Maybe you hear it in the Beltway, but you don’t hear normal people out in America demanding, "Let these people rule over us unimpeded by our electoral choices!" After all, these are the same people who think your kid ought to die defending the Turkish-Syrian border but tell you it’s a crime against humanity to defend our own border with Cartelistan.

...Let’s leave aside the fact that simple math makes this entire exercise as futile as a Weekly Standard writer staffer’s Valentine’s Day. Their eventual humiliation is assured in the Senate unless and until they get 20 Republicans to commit ritual suicide over Trump pointing out the manifest corruption of Touchy J and Lil’ Crackpipe.

And they aren’t getting 20 GOP votes in the Senate. Igloo Maverick Lisa Murkowski, maybe, but they probably won’t even get Mitt Romney. At the end of the day, he’ll submit. He wet himself when Candy Crowley rebuked him. Do you think he’d dare stand up to the Murder Turtle?

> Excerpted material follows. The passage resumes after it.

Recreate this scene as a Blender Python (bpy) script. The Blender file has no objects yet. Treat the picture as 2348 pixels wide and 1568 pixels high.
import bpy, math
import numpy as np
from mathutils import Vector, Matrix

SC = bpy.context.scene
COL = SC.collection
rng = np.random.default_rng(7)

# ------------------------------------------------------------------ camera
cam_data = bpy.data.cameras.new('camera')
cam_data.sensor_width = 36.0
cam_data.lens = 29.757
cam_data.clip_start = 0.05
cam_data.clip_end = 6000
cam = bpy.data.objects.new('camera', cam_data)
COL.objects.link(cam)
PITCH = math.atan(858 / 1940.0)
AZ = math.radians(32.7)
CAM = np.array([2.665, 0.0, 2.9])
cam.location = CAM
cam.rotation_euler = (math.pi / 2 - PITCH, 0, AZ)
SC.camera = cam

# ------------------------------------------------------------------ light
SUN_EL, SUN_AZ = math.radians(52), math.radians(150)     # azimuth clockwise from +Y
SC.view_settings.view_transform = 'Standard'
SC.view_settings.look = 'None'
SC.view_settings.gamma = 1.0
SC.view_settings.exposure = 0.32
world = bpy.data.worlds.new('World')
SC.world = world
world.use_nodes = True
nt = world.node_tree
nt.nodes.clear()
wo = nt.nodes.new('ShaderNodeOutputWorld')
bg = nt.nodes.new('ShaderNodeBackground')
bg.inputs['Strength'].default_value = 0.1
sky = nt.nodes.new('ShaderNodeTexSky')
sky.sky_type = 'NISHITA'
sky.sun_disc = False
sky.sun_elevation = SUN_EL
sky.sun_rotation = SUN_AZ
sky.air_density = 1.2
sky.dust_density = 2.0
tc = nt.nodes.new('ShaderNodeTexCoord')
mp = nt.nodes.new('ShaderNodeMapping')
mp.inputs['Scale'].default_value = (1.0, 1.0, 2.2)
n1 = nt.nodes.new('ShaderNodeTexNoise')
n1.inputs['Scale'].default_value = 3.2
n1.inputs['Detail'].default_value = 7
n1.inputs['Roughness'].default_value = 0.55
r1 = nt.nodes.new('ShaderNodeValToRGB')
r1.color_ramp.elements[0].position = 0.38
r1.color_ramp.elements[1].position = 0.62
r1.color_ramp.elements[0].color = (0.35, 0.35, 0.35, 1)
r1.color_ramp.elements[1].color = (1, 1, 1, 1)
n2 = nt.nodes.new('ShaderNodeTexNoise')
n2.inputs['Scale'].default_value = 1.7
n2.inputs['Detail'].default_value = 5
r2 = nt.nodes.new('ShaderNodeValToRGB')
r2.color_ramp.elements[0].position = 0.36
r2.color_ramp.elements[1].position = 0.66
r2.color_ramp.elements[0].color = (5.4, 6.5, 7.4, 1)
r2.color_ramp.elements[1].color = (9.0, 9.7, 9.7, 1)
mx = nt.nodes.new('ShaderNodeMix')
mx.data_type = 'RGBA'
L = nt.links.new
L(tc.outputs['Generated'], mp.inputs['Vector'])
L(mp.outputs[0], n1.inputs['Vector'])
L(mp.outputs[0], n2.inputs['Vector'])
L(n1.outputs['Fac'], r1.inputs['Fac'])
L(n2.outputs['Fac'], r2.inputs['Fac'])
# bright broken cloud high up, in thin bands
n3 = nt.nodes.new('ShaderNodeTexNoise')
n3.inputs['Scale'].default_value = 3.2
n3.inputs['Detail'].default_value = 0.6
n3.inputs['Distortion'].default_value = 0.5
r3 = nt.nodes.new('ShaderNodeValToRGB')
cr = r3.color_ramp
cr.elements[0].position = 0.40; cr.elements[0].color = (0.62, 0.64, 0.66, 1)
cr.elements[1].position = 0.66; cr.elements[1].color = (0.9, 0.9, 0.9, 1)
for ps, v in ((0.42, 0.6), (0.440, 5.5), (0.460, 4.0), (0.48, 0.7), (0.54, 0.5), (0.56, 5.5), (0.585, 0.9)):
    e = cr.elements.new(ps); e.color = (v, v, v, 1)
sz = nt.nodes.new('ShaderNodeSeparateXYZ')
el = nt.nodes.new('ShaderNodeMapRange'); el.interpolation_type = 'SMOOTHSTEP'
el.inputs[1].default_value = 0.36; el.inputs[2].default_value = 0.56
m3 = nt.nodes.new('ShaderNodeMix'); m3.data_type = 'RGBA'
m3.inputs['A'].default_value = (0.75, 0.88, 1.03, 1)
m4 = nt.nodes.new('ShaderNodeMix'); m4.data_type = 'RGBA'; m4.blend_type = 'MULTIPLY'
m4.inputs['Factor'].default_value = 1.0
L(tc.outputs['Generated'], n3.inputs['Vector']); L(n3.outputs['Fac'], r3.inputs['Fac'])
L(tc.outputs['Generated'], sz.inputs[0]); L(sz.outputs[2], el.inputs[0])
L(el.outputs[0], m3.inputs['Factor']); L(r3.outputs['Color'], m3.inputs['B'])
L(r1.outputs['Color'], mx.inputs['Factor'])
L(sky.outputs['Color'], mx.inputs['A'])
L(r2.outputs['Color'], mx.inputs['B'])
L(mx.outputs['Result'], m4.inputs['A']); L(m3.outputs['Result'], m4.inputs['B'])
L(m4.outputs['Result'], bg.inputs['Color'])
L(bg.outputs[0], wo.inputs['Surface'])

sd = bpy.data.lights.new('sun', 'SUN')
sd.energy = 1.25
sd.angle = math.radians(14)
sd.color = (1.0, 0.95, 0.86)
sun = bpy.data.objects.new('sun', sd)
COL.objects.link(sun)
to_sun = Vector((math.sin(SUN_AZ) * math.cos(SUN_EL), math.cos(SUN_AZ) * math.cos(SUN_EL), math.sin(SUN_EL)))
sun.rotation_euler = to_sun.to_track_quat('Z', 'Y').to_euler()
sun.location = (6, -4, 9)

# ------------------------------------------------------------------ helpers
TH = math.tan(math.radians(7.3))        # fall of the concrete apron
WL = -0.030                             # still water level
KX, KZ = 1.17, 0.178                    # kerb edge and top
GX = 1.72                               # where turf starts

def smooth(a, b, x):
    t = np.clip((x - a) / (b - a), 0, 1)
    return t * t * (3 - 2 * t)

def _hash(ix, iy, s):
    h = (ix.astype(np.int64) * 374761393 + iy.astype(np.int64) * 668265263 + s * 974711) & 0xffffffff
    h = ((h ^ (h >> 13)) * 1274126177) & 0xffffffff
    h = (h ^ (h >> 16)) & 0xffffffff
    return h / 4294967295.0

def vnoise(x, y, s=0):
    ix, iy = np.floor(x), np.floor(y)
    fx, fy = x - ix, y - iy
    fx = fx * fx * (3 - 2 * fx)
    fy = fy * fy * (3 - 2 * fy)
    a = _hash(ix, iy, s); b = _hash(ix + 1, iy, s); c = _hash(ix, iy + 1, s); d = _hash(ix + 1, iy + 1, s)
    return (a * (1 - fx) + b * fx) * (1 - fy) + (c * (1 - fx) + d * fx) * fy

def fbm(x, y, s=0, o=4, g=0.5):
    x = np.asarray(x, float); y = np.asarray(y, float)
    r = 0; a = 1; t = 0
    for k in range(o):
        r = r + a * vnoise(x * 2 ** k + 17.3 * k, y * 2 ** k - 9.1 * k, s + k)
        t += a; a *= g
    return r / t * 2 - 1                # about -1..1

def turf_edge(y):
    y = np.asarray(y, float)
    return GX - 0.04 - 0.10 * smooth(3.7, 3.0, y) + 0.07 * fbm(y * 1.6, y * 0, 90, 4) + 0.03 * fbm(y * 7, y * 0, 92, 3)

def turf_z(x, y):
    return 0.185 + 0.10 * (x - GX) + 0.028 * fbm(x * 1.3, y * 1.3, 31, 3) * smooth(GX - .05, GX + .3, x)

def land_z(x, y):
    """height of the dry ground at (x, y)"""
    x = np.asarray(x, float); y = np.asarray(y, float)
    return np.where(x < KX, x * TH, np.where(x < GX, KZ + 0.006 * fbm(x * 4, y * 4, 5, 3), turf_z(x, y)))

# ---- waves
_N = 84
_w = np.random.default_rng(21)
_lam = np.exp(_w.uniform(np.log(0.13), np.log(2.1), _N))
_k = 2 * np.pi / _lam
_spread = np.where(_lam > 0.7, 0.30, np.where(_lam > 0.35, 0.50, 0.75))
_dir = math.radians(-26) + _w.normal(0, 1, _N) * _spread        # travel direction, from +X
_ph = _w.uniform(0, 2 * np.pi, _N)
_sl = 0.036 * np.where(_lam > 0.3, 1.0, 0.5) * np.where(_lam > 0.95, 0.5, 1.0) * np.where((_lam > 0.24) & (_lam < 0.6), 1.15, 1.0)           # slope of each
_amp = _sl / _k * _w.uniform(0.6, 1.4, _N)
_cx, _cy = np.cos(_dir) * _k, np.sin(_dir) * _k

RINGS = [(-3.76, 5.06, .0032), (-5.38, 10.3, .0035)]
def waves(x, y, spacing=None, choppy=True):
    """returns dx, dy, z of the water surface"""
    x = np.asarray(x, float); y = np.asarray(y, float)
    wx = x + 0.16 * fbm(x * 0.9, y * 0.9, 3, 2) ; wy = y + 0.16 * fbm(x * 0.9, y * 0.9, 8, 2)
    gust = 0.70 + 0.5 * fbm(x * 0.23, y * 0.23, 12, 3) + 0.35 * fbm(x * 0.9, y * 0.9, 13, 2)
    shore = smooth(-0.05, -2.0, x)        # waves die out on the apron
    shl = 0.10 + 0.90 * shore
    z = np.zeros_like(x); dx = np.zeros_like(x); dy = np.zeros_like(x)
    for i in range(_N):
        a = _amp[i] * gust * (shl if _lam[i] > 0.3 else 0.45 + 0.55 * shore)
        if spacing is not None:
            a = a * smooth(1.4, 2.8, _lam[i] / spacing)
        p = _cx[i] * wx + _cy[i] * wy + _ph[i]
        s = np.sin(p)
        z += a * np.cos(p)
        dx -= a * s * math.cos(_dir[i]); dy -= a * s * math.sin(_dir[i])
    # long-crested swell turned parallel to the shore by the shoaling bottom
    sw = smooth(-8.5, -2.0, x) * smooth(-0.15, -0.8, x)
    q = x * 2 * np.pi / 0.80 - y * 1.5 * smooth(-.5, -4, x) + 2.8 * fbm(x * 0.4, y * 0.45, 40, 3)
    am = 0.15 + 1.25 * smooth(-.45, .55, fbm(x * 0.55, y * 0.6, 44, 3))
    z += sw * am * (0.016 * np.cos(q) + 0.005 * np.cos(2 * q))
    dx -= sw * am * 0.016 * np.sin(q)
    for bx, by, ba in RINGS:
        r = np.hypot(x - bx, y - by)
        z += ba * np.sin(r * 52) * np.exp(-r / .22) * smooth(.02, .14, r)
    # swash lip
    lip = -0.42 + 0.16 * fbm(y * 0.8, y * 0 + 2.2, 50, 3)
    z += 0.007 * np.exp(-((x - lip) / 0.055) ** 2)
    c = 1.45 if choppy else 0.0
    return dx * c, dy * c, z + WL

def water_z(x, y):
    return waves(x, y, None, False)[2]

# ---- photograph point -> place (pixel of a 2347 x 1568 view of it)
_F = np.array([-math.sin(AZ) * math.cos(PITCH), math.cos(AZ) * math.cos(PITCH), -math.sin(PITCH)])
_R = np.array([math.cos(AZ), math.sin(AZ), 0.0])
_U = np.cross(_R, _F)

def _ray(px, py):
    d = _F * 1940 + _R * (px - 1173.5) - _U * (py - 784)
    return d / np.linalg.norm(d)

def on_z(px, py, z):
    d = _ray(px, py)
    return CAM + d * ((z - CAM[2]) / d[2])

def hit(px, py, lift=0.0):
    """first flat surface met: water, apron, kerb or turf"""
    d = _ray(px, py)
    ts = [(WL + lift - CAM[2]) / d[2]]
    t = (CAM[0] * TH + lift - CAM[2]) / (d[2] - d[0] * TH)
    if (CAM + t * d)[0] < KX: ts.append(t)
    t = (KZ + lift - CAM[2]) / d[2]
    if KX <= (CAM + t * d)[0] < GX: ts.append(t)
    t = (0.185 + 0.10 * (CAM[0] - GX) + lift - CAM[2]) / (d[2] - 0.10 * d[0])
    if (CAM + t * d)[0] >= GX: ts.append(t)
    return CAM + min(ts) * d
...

...This is going to end badly, hilariously badly, and everyone seems to know it except the Democratic leaders like Schiff and now the Nadd, who are driving full speed into the brick wall (Pelosi knows, which is why she’s right behind them, every step of the way). It’s like the proverbial dog who chases the car and then wonders what to do when he finally catches it ‐ just before the car backs up and runs him over.